Well, when I say support, I think it should exist. My husband and children all believe that it would make more sense to have Israel in, say, Poland. What’s the point in being surrounded by enemies, they ask. So I won’t go into the whole thing about how for centuries, Jews felt as if they were surrounded by enemies, even in Europe. Israel was founded as a giant refugee camp, an idea to which most of us would be sympathetic. But right now I’m even more sympathetic to Lebanese families who are getting bombed to death, when they were just minding their own business and living family lives. Lebanon in summer is beautiful and I was delighted to hear that a young family friend was to visit Lebanon this month and get a crash course in Arabic.

He, of course, is trapped there and getting more than a crash course.
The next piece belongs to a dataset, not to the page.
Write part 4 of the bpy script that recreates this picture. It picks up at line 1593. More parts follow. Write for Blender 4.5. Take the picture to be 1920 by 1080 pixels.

It is no longer fashionable among assimilated Jews like myself to support the existence of the state of Israel, and if you do, you had better want it to be in pre-1967 borders or you lose your licence. Joking. In regular circles, however, Jews who criticise Israel are in big, big trouble. Ask Antony Loewenstein. He is the author of My Israel Question, soon to be published by Melbourne University Press. He grew up in a traditional Melbourne Jewish family, went to a conservative private boys’ school and did honours in arts at Monash. But a few years ago, he started questioning the role of Israel in the Middle East. He started questioning his parents. And, they started questioning themselves. Now, they’ve changed their position - lost a few friends along the way - but accepted their son’s view that maybe the Israeli way is not the right way. (In 1975, I remember helping a charming Palestinian boy screenprint some anti-Zionist posters. My mother went off her head. The Loewenstein parents sound far more moderate.)
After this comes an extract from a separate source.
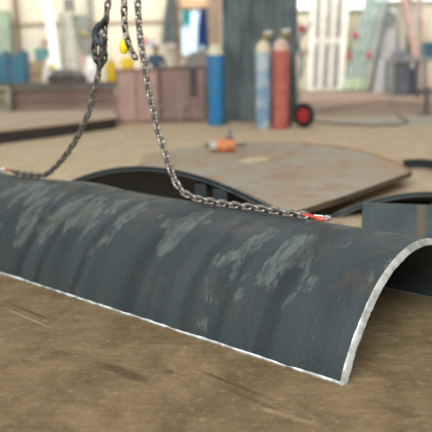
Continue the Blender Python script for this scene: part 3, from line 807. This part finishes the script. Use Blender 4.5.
def bag(x0, y0, x1, y1, Y, mt, label, zb=None, name='sack', patch=None):
    t = pb(x0, y0, x1, y1, Y, .4); zb = 0. if zb is None else zb
    c = V(((t[0]+t[1])/2, Y+.3, zb)); h = t[5]-zb; w = (t[1]-t[0])/2
    bm = B(); bmesh.ops.create_icosphere(bm, subdivisions=4, radius=1)
    for v in bm.verts:
        n = v.co.copy(); kx = 1+.14*noise.noise(n*2.1+V((x0, y0, 0)))
        zz = (n.z+1)/2
        sq = 1.0 if zz < .6 else 1-.35*(zz-.6)/.4
        v.co = V((math.copysign(abs(n.x)**.8, n.x)*w*kx*sq, math.copysign(abs(n.y)**.8, n.y)*.32*kx, (zz**(.45 if 'scrap' in name else 1))*h*(1+.08*noise.noise(n*3)) if zz > .03 else 0)) + c
    r_ = root(name, c, label, name.replace('_', ' '))
    obj('sack_body' if 'sack' in name else 'heap_body', bm, mt, r_, smooth='all')
    if 'sack' in name:
        bm = B(); tube(bm, [c+V((-w*.3, 0, h*.98)), c+V((0, -.02, h*1.06)), c+V((w*.3, 0, h*.98))], .03, 8)
        obj('tied_neck', bm, mt, r_, smooth=True)
    if patch:
        bm = B(); sphere(bm, c+V((w*.45, -.28, h*.78)), .13, (1.2, .6, .9)); obj('yellow_label', bm, patch, r_, smooth=True)
whiteb = mat('white_sack', (228, 228, 222), (206, 204, 196), 5)
bag(42, 58, 56, 90, YF-1, whiteb, 'white sack with a yellow patch at the foot of the white pole', patch=mat('pale_yellow', (226, 206, 110)))
bag(83, 57, 96, 90, YF-.5, whiteb, 'white sack between the dark heap and the hanging chain')
bag(46, 69, 85, 92, YF-2.6, mat('dark_heap', (92, 88, 80), (74, 70, 64), 4), 'low dark heap of scrap in front of the leaning grey bars', name='scrap_heap')
bag(75, 53, 86, 92, YF+2.3, mat('pink_bundle', (206, 172, 160), (188, 158, 148), 4), 'pinkish cloth sack behind the dark scrap heap')
def leaning(name, label, cat, a, b, w, t, mt, group=None, ends=None):
    """bar from pixel-direction a=(px,py,Y) foot on the floor to b=(px,py,Y)"""
    A = D(*a); Bp = D(*b)
    if ends is None: d = (Bp-A).normalized(); A = A - d*(A.z/d.z) if d.z else A
    r_ = root(name, (A.x, A.y, 0), label, cat, group)
    bm = B(); d = (Bp-A).normalized()
    bar(bm, A+V((0, 0, .0)), Bp, w, t, (0, 1, 0)); 
    zmin = min(v.co.z for v in bm.verts); bmesh.ops.translate(bm, vec=(0, 0, -zmin), verts=bm.verts)
    obj('bar_body', bm, mt, r_)
    return r_, A, Bp
pale = mat('white_pole', (226, 228, 220), (212, 212, 202), 2); greyb = mat('grey_bar', (160, 156, 146), (140, 134, 126), 3); lgrey = mat('light_grey_bar', (192, 190, 178), (176, 172, 160), 3)
r_, A, Bp = leaning('white_pole', 'tall white pole leaning against the cream wall at the left', 'pole', (57, 74, YF-.4), (46, -12, YF+2.2), .34, .2, pale)
for i, (xa, xb, y1, mt, lab) in enumerate(((64, 61, 14, greyb, 'dark grey leaning bar nearest the white pole'), (70, 66, 17, lgrey, 'second leaning bar from the white pole, light grey'), (75, 69, 10, lgrey, 'third leaning bar from the white pole, topped by a bracket'), (80, 74, 22, greyb, 'leaning grey bar farthest from the white pole'))):
    r_, A, Bp = leaning('steel_bar', lab, 'bar', (xa, 74, YF+.6), (xb, y1, YF+2.9), .13, .1, mt, 'bars leaning on the wall at the left')
    if i == 2:
        bm = B(); box(bm, Bp.x-.2, Bp.x+.25, Bp.y-.1, Bp.y+.06, Bp.z-.1, Bp.z+.5, .03); obj('bracket', bm, mat('bracket_grey', (132, 126, 118)), r_)
def panel(x0, y0, x1, y1, Y, dep, mt, name, label, cat, floor=False, frame=None):
    t = pb(x0, y0, x1, y1, Y, dep, floor, .01)
    r_ = root(name, mid(t), label, cat)
    bm = B(); box(bm, *t); obj('panel_body', bm, mt, r_)
    if frame:
        bm = B(); w = .05
        for x in (t[0], t[1]): box(bm, x-w/2, x+w/2, Y-.03, Y, t[4], t[5])
        for z_ in (t[4]+w/2, t[5]-w/2): box(bm, t[0]+w/2, t[1]-w/2, Y-.03, Y, z_-w/2, z_+w/2)
        obj('panel_frame', bm, frame, r_)
    return r_, t
panel(-12, 11, 8, 95, YF+3.2, .35, mat('pale_green_locker', (164, 180, 156), (150, 168, 146), 2), 'tall_locker', 'tall pale green locker behind the blue machines at the left edge', 'locker', True, mat('locker_edge', (146, 160, 140)))
r_, t = panel(72, 15, 87, 95, YF+3.35, .15, mat('green_grey_sheet', (150, 156, 144), (134, 142, 132), 2), 'green_grey_board', 'green-grey board with a small yellow lamp behind the leaning bars', 'board', True, greyb)
c = D(84, 34, YF+3.3); bm = B(); sphere(bm, c, .12); obj('lamp', bm, mat('lamp_yellow', (214, 196, 110)), r_, smooth=True)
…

Antony, 31, is an only child so maybe they get more sway with their doting parents, but his ability to change the way his parents thought might augur well for the success of his book. And I don’t mean the kind of success where the book goes to number one (although I’m sure he’d like that too). The success we need is to bring, to Jews, the frustrating topic of Israel out into the open. To non-Jews, what Israel has done to recently rebuilt Beirut is a disgrace. And if that was happening to any other country in the universe, Jews would feel the same way. It’s raising that consciousness to reflect what is happening in Lebanon which will be a challenge. Why should Israel exist? For Jews, it was built as a haven and in our minds, continues as one, just in case there is another Holocaust.

But I don’t want that state to be built on the corpses of another forgotten nation, as Jews were forgotten during the Second World War. I know the Israel question. I wish I knew the answer.